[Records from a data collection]

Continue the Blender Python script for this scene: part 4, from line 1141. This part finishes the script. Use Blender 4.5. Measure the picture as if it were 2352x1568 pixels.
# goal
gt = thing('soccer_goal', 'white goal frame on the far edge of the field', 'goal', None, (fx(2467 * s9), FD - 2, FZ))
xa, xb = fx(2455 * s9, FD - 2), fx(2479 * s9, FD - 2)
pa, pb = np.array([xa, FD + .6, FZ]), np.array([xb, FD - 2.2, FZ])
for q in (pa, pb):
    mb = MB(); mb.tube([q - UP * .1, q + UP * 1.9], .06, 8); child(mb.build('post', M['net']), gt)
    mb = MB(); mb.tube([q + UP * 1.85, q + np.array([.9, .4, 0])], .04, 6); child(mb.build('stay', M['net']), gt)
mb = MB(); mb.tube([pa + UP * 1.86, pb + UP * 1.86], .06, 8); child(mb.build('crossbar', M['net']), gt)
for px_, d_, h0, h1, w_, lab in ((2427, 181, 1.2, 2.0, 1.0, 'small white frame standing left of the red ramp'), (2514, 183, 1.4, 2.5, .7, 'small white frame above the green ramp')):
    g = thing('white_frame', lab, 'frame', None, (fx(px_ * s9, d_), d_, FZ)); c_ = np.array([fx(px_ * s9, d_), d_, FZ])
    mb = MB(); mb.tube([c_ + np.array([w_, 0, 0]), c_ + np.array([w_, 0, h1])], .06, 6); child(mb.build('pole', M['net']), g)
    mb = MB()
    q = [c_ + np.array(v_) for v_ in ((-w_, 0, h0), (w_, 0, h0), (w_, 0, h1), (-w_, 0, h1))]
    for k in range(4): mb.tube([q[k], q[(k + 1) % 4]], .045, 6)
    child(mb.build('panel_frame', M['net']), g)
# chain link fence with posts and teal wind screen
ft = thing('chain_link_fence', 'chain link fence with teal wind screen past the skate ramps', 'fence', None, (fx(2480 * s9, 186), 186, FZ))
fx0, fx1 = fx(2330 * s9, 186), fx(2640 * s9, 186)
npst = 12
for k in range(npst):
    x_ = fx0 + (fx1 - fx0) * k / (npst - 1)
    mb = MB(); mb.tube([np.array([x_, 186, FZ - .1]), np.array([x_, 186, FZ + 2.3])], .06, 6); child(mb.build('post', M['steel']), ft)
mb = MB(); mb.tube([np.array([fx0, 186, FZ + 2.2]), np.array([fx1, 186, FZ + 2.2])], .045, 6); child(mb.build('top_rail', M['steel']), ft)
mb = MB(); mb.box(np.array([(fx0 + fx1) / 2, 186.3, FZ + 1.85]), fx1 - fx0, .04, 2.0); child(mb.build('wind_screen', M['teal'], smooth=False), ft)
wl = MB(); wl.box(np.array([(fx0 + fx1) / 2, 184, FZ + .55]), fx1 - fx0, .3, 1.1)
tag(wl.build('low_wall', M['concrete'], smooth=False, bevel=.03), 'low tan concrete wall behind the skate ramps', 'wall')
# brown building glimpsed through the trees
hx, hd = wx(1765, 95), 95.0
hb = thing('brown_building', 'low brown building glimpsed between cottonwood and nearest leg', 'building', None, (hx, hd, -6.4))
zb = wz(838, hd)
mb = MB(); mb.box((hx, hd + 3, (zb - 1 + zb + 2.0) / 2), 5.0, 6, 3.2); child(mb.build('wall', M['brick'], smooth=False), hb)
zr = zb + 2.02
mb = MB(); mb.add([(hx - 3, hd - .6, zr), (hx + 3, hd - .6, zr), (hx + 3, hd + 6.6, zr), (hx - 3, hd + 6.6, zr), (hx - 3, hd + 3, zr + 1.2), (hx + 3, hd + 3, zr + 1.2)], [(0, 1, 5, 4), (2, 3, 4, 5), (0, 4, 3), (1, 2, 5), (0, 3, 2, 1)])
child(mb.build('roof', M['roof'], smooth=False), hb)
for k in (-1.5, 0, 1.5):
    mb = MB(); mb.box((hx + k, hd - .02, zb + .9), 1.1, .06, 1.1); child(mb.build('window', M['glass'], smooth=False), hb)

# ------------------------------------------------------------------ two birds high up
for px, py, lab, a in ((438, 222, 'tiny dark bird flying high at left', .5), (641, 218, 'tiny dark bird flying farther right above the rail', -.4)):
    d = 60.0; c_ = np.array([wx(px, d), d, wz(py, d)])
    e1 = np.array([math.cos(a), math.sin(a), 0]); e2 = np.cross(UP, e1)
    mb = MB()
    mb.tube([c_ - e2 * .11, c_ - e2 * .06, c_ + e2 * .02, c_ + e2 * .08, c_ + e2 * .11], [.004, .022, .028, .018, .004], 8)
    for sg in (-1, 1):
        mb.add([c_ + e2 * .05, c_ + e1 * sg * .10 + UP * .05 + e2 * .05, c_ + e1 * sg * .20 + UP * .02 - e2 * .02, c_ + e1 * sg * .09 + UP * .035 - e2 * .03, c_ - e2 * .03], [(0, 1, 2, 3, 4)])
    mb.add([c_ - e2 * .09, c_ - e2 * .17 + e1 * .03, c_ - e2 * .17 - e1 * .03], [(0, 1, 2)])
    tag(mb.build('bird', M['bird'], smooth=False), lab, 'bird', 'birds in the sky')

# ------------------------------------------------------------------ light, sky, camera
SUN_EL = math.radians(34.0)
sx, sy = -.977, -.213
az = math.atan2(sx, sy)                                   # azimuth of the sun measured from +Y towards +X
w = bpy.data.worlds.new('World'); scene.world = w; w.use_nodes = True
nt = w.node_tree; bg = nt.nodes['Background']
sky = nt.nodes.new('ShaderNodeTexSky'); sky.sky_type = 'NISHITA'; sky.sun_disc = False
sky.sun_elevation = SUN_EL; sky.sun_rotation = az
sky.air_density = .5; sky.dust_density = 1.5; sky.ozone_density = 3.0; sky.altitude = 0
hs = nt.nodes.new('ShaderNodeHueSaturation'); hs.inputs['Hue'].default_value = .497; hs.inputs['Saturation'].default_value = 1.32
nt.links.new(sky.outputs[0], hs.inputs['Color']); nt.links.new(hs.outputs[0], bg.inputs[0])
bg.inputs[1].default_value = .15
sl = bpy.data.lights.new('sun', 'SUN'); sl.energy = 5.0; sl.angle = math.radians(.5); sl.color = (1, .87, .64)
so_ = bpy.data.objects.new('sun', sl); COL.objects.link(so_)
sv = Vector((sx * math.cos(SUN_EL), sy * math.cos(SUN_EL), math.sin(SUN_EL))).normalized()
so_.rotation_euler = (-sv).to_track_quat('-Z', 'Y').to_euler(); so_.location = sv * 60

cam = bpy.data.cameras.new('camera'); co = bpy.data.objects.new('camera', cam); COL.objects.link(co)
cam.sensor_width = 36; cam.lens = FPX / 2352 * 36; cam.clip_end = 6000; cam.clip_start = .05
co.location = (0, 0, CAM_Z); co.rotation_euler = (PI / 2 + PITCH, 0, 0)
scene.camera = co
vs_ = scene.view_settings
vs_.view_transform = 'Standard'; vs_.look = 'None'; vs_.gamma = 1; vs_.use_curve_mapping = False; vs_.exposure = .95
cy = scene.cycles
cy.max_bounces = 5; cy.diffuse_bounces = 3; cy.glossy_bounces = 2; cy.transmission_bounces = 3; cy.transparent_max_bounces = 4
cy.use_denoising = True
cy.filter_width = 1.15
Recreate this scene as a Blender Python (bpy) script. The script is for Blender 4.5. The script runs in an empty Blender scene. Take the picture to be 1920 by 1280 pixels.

Written problem: Tally up how many lines in the preceding listing contain the word "script". Give nothing but the number.

Correct result: 2